=== Dataset content ===
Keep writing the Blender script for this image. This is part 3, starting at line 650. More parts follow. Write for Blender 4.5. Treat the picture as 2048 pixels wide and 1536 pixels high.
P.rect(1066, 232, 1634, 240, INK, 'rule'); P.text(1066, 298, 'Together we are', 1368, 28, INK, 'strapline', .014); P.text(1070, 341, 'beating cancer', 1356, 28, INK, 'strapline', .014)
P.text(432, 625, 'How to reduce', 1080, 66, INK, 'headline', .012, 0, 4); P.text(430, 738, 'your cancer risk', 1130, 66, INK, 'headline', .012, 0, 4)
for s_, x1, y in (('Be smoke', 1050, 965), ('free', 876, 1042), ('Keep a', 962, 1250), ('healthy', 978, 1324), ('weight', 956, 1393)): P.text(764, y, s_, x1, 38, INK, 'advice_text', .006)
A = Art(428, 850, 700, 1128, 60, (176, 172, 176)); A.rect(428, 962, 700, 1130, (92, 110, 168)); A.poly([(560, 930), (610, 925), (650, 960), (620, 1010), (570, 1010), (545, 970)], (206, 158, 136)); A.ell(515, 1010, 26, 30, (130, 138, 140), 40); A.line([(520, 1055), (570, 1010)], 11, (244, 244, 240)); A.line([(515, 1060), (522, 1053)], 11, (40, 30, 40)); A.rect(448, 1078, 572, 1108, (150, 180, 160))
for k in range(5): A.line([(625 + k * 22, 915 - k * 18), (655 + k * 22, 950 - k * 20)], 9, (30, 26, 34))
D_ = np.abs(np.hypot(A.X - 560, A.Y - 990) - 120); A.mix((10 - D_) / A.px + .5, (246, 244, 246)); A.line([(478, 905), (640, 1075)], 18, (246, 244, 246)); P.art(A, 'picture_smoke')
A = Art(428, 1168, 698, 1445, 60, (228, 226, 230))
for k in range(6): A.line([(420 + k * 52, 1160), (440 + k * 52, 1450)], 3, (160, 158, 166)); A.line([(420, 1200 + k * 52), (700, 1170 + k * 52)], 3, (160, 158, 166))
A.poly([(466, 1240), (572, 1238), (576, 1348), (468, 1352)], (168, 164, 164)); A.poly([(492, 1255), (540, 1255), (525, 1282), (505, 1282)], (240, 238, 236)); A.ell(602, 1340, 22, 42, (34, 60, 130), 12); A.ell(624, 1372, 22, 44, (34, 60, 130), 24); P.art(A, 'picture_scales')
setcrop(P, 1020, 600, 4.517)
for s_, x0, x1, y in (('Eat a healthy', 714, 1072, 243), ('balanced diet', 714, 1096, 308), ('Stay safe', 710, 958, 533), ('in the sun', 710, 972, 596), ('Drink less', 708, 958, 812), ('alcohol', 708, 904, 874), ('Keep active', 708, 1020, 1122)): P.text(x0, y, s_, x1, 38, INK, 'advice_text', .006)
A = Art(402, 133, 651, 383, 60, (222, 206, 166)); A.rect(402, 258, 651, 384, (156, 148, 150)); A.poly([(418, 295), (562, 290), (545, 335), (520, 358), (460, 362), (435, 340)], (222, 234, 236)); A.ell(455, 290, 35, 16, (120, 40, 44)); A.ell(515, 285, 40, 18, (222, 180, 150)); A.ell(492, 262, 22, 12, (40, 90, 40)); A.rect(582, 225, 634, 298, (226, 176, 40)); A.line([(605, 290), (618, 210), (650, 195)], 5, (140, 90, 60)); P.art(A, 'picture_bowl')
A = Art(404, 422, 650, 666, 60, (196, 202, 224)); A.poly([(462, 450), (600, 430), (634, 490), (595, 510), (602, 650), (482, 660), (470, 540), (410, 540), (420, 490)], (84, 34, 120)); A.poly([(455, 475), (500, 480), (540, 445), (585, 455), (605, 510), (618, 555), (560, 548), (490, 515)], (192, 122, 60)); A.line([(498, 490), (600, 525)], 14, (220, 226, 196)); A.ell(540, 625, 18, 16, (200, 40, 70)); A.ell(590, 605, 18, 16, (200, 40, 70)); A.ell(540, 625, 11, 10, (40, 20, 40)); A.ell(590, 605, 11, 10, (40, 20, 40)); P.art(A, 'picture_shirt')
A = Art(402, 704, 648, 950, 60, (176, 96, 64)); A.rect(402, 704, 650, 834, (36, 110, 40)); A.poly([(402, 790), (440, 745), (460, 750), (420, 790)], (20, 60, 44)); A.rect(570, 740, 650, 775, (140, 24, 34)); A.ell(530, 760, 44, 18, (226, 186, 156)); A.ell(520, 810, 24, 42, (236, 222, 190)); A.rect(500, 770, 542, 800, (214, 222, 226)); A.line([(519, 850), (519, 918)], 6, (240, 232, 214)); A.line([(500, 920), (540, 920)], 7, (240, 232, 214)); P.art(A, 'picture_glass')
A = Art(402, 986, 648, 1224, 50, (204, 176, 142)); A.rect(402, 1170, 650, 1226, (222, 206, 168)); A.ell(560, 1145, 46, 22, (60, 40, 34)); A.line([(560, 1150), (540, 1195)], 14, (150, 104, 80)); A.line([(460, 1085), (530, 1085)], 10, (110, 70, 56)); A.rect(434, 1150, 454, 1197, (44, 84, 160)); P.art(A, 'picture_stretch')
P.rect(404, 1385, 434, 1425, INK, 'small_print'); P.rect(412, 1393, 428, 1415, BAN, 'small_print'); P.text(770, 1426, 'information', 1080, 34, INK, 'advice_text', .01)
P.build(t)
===
Request - Return the material in full, exactly as shown.

Full output -
Keep writing the Blender script for this image. This is part 3, starting at line 650. More parts follow. Write for Blender 4.5. Treat the picture as 2048 pixels wide and 1536 pixels high.
P.rect(1066, 232, 1634, 240, INK, 'rule'); P.text(1066, 298, 'Together we are', 1368, 28, INK, 'strapline', .014); P.text(1070, 341, 'beating cancer', 1356, 28, INK, 'strapline', .014)
P.text(432, 625, 'How to reduce', 1080, 66, INK, 'headline', .012, 0, 4); P.text(430, 738, 'your cancer risk', 1130, 66, INK, 'headline', .012, 0, 4)
for s_, x1, y in (('Be smoke', 1050, 965), ('free', 876, 1042), ('Keep a', 962, 1250), ('healthy', 978, 1324), ('weight', 956, 1393)): P.text(764, y, s_, x1, 38, INK, 'advice_text', .006)
A = Art(428, 850, 700, 1128, 60, (176, 172, 176)); A.rect(428, 962, 700, 1130, (92, 110, 168)); A.poly([(560, 930), (610, 925), (650, 960), (620, 1010), (570, 1010), (545, 970)], (206, 158, 136)); A.ell(515, 1010, 26, 30, (130, 138, 140), 40); A.line([(520, 1055), (570, 1010)], 11, (244, 244, 240)); A.line([(515, 1060), (522, 1053)], 11, (40, 30, 40)); A.rect(448, 1078, 572, 1108, (150, 180, 160))
for k in range(5): A.line([(625 + k * 22, 915 - k * 18), (655 + k * 22, 950 - k * 20)], 9, (30, 26, 34))
D_ = np.abs(np.hypot(A.X - 560, A.Y - 990) - 120); A.mix((10 - D_) / A.px + .5, (246, 244, 246)); A.line([(478, 905), (640, 1075)], 18, (246, 244, 246)); P.art(A, 'picture_smoke')
A = Art(428, 1168, 698, 1445, 60, (228, 226, 230))
for k in range(6): A.line([(420 + k * 52, 1160), (440 + k * 52, 1450)], 3, (160, 158, 166)); A.line([(420, 1200 + k * 52), (700, 1170 + k * 52)], 3, (160, 158, 166))
A.poly([(466, 1240), (572, 1238), (576, 1348), (468, 1352)], (168, 164, 164)); A.poly([(492, 1255), (540, 1255), (525, 1282), (505, 1282)], (240, 238, 236)); A.ell(602, 1340, 22, 42, (34, 60, 130), 12); A.ell(624, 1372, 22, 44, (34, 60, 130), 24); P.art(A, 'picture_scales')
setcrop(P, 1020, 600, 4.517)
for s_, x0, x1, y in (('Eat a healthy', 714, 1072, 243), ('balanced diet', 714, 1096, 308), ('Stay safe', 710, 958, 533), ('in the sun', 710, 972, 596), ('Drink less', 708, 958, 812), ('alcohol', 708, 904, 874), ('Keep active', 708, 1020, 1122)): P.text(x0, y, s_, x1, 38, INK, 'advice_text', .006)
A = Art(402, 133, 651, 383, 60, (222, 206, 166)); A.rect(402, 258, 651, 384, (156, 148, 150)); A.poly([(418, 295), (562, 290), (545, 335), (520, 358), (460, 362), (435, 340)], (222, 234, 236)); A.ell(455, 290, 35, 16, (120, 40, 44)); A.ell(515, 285, 40, 18, (222, 180, 150)); A.ell(492, 262, 22, 12, (40, 90, 40)); A.rect(582, 225, 634, 298, (226, 176, 40)); A.line([(605, 290), (618, 210), (650, 195)], 5, (140, 90, 60)); P.art(A, 'picture_bowl')
A = Art(404, 422, 650, 666, 60, (196, 202, 224)); A.poly([(462, 450), (600, 430), (634, 490), (595, 510), (602, 650), (482, 660), (470, 540), (410, 540), (420, 490)], (84, 34, 120)); A.poly([(455, 475), (500, 480), (540, 445), (585, 455), (605, 510), (618, 555), (560, 548), (490, 515)], (192, 122, 60)); A.line([(498, 490), (600, 525)], 14, (220, 226, 196)); A.ell(540, 625, 18, 16, (200, 40, 70)); A.ell(590, 605, 18, 16, (200, 40, 70)); A.ell(540, 625, 11, 10, (40, 20, 40)); A.ell(590, 605, 11, 10, (40, 20, 40)); P.art(A, 'picture_shirt')
A = Art(402, 704, 648, 950, 60, (176, 96, 64)); A.rect(402, 704, 650, 834, (36, 110, 40)); A.poly([(402, 790), (440, 745), (460, 750), (420, 790)], (20, 60, 44)); A.rect(570, 740, 650, 775, (140, 24, 34)); A.ell(530, 760, 44, 18, (226, 186, 156)); A.ell(520, 810, 24, 42, (236, 222, 190)); A.rect(500, 770, 542, 800, (214, 222, 226)); A.line([(519, 850), (519, 918)], 6, (240, 232, 214)); A.line([(500, 920), (540, 920)], 7, (240, 232, 214)); P.art(A, 'picture_glass')
A = Art(402, 986, 648, 1224, 50, (204, 176, 142)); A.rect(402, 1170, 650, 1226, (222, 206, 168)); A.ell(560, 1145, 46, 22, (60, 40, 34)); A.line([(560, 1150), (540, 1195)], 14, (150, 104, 80)); A.line([(460, 1085), (530, 1085)], 10, (110, 70, 56)); A.rect(434, 1150, 454, 1197, (44, 84, 160)); P.art(A, 'picture_stretch')
P.rect(404, 1385, 434, 1425, INK, 'small_print'); P.rect(412, 1393, 428, 1415, BAN, 'small_print'); P.text(770, 1426, 'information', 1080, 34, INK, 'advice_text', .01)
P.build(t)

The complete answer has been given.